Brussels – Popularity at an all-time low for German Chancellor Olaf Scholz ahead of the 2025 federal elections. The attempt at revival passes through the “Made in Germany” bonus and the automotive industry.
The election polls look bad: Scholz’s Social Democrats (SPD) fare below the centre-right Christian Democrats of the CDU/CSU and the far-right Alternative für Deutschland (AfD). Scholz’s performance does not please German voters, registering the lowest result in approval ratings since 1997 for a chancellor.
However, the Social Democrats, who have agreed on a programmatic strategy to revive Scholz as a candidate and the party’s popularity, are not giving up. The SPD leader, Lars Klingbeil, declared: “Our goal is for the SPD to emerge as the strongest force in the Bundestag elections twelve months from now and to continue to hold the chancellery.”
As reported by the German daily Bild, the strategy consists of key chapters purely focused on the economy and the protection of the middle class.
The Made in Germany bonus for companies would consist of tax breaks for international investors who produce on the country’s soil, to revive Germany as an export hub and counteract the crisis that the industry is going through.
The crisis has spread like wildfire, putting even the manufacturing sector (especially the automotive sector), a key industry for the German economy, in pain. The Ifo Institute’s estimates for 2024 prospect zero growth for the German economy, also hurt by the EU’s sustainable agenda and its impact on the manufacturing sector, where there is “an investment crisis.” A hot topic also in Brussels, where climate targets are being discussed in relation to the automotive industry. Germany’s Economy Undersecretary Sven Giegold had said (September 26) that “climate targets are crucial“—both those to 2035 (the stop on internal combustion engine vehicles) and the intermediate targets to 2025 (the 15 per cent reduction in CO2 emissions compared to 2021 values). The same is true with regard to the date of 2026 for the activation of the review clause of the emissions regulation.
The topic’s relevance has not gone unnoticed by the German Social Democrats, so in the document, one of the proposals appears to be the introduction of a purchase premium for electric cars. The proposal will be built triangularly with unions and the auto industry to revitalise the sector, together with e-car quotas for leasing providers and tax rebates for electric company cars.

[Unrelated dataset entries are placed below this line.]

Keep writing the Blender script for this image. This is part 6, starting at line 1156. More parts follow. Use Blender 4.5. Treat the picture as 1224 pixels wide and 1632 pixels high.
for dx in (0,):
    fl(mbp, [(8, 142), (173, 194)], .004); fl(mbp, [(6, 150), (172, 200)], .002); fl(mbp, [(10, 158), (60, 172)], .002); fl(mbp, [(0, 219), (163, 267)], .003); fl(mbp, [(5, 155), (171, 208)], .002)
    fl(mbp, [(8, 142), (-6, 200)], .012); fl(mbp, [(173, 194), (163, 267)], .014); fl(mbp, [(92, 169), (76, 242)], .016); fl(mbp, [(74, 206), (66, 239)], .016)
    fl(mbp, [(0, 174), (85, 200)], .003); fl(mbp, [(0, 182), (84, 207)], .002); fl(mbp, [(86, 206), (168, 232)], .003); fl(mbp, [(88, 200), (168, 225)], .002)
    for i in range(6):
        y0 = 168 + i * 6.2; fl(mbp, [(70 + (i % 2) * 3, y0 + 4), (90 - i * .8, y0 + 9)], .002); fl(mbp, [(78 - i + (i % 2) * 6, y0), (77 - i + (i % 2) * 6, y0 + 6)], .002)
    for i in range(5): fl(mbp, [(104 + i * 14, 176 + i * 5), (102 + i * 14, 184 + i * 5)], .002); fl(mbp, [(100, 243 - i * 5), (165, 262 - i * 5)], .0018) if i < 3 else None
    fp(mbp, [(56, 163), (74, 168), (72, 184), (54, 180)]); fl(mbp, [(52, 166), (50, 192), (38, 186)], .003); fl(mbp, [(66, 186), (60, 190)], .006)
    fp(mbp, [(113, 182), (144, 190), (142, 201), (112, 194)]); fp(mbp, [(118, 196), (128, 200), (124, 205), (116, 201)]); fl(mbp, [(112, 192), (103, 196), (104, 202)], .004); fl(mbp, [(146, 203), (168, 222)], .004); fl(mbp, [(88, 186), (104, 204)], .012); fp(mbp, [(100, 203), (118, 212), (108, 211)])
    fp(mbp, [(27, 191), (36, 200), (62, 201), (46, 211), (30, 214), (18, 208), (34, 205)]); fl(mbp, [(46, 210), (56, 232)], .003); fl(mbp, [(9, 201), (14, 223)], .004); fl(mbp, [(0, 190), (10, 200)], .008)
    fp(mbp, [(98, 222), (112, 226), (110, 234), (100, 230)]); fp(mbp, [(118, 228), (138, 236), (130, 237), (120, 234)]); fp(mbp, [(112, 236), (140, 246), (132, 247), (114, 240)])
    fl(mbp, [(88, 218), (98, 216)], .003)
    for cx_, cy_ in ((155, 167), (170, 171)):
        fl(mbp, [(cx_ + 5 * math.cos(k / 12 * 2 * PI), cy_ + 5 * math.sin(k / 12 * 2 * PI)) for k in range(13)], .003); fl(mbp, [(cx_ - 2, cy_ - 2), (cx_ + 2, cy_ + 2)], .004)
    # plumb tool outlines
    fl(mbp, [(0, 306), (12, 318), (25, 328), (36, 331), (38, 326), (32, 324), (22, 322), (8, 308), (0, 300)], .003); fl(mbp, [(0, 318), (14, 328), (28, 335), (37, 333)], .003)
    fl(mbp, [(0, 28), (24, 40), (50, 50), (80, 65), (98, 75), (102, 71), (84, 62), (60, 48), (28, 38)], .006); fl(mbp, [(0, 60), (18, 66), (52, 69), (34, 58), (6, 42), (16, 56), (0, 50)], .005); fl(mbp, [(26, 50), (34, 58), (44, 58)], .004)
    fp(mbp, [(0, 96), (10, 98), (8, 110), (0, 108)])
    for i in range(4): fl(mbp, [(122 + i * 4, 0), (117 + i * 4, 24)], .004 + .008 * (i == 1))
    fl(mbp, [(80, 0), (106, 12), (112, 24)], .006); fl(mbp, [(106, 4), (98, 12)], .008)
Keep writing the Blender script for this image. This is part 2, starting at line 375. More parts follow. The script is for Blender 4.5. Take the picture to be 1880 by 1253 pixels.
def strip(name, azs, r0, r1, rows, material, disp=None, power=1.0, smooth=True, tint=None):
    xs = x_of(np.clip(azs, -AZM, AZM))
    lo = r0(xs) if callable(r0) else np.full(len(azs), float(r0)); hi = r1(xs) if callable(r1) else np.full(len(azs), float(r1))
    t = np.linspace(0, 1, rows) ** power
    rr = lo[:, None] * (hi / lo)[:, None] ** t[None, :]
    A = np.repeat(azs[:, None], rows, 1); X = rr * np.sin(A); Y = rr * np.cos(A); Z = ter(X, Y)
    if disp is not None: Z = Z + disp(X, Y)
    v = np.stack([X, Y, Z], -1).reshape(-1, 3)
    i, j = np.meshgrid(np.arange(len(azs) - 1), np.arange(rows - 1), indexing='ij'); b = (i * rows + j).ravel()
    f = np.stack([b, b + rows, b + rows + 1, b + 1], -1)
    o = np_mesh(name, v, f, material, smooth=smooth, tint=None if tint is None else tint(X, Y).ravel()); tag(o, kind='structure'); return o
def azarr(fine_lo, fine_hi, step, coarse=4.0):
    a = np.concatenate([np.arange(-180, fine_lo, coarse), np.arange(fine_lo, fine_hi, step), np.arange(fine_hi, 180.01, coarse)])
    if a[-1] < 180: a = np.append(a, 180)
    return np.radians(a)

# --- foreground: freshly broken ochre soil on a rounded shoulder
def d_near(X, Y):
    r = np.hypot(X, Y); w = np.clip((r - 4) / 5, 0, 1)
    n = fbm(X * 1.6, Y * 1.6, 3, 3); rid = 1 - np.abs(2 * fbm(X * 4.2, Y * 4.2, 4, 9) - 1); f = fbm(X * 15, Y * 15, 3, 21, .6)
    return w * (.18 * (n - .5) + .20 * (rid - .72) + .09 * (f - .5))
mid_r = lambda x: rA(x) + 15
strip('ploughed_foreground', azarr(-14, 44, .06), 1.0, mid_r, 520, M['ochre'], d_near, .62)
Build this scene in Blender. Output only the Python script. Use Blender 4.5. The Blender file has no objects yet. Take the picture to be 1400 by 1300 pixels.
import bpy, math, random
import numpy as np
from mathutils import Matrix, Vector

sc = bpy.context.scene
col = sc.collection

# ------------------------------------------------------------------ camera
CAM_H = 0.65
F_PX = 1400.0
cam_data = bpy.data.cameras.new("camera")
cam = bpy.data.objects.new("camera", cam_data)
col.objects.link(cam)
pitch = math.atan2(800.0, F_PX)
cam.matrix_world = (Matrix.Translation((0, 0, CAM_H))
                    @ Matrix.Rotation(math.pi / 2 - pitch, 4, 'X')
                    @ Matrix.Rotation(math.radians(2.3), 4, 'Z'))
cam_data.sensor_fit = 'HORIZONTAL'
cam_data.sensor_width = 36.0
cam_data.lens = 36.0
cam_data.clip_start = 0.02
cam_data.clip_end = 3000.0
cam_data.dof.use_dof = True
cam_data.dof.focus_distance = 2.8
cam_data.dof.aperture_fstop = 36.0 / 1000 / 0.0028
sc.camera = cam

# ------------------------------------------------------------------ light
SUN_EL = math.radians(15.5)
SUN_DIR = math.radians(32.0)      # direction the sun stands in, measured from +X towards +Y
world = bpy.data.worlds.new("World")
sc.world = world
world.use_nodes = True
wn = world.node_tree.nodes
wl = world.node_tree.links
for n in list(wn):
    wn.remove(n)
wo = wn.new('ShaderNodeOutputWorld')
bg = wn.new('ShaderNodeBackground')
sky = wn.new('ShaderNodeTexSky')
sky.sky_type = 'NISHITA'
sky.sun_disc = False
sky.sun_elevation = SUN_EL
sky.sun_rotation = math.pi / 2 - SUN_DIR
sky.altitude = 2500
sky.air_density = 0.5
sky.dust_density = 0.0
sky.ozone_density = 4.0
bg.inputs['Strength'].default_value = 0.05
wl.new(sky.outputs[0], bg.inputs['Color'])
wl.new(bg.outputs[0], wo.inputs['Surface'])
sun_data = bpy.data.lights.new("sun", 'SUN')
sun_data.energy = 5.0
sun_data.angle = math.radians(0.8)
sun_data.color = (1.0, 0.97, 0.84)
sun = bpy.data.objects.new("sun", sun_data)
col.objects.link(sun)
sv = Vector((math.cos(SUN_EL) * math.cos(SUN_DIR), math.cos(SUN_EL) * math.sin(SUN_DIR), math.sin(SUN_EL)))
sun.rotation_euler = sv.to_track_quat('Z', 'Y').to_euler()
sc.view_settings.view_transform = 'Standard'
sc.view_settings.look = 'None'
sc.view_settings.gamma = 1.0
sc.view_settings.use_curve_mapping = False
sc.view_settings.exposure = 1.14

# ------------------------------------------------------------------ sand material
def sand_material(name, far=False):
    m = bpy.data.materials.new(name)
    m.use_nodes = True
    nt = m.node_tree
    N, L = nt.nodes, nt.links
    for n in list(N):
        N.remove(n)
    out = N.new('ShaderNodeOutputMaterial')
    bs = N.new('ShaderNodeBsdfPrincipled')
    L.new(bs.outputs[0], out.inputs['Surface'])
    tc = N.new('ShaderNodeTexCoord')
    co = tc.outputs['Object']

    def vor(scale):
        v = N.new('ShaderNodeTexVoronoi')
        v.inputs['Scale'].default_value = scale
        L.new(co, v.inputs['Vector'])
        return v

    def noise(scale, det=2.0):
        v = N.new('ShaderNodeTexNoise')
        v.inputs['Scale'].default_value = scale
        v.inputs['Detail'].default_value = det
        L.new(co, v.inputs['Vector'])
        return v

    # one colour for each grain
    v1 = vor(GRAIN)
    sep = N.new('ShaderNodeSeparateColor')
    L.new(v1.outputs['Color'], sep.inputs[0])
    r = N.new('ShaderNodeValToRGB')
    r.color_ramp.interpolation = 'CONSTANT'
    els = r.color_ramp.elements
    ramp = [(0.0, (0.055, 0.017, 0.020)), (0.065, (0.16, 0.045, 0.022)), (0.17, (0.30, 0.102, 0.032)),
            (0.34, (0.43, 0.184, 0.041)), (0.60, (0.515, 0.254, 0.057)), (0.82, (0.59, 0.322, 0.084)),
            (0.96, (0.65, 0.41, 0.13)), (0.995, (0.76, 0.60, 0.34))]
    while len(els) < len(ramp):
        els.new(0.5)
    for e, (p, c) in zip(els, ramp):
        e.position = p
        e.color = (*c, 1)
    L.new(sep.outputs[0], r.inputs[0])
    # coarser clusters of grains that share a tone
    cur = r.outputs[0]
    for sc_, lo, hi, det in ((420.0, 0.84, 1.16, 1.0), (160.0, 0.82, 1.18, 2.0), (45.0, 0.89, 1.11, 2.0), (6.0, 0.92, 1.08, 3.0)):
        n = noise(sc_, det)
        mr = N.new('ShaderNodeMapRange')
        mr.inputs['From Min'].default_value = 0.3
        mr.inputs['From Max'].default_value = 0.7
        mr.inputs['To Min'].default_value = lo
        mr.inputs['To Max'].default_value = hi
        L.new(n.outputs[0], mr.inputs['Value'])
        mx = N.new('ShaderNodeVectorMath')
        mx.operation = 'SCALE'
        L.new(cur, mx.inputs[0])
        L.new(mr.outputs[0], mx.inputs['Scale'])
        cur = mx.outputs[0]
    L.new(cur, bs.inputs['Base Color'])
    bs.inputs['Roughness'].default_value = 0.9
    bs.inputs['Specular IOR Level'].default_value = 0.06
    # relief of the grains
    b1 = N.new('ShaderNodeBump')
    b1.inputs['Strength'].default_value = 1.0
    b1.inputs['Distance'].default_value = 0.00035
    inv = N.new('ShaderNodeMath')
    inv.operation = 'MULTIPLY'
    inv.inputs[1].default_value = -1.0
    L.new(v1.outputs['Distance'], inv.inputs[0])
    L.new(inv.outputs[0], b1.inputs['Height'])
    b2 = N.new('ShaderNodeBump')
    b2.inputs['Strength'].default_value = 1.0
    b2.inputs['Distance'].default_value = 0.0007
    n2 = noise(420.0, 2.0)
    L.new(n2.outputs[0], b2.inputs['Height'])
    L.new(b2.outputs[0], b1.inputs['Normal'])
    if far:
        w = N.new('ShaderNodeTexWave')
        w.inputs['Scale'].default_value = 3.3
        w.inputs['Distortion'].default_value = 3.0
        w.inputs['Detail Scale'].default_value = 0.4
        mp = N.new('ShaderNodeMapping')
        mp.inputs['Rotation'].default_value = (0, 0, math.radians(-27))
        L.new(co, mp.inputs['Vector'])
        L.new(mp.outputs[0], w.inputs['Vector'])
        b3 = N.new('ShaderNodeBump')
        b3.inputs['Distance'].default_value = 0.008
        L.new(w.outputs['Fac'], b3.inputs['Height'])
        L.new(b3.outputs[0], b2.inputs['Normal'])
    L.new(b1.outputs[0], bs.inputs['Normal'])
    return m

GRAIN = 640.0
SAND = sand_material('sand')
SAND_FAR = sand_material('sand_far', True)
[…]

This path will allow SPD to put itself forward as the political party most aligned with the EU on the merits of decarbonisation of the automotive sector, which has instead found clear opposition from the CDU and AfD.
The third macro-topic of the “Save Scholz” plan is tax reduction. There is talk about a decrease for “the vast majority of taxpayers (about 95 per cent) after the next general election,” resulting in the responsibility of higher-income citizens, whose contribution will be used to help the middle class.
A taxer les riches the German way will surely not please political opponents. The CDU candidate, Friedrich Merz, at the CSU congress on October 12, said that citizenship income costs the federal republic dearly and that welfare state resources must be generated, proposing a very different perspective than aid for the middle class.
Geopolitics is a phantom topic. It does not appear that the Social Democrats found it necessary (or beneficial) to talk about the Middle East crisis, Ukraine, or migration in the document, perhaps also considering the recent discussions on the German policy towards Israel. Full focus on the German economy, which is close to voters’ hearts and even more so to Scholz. His reelection, according to current estimates, seems to look more like a utopia than a possibility, but until September 28, 2025, the electoral game is still wide open and playable for the SPD candidate.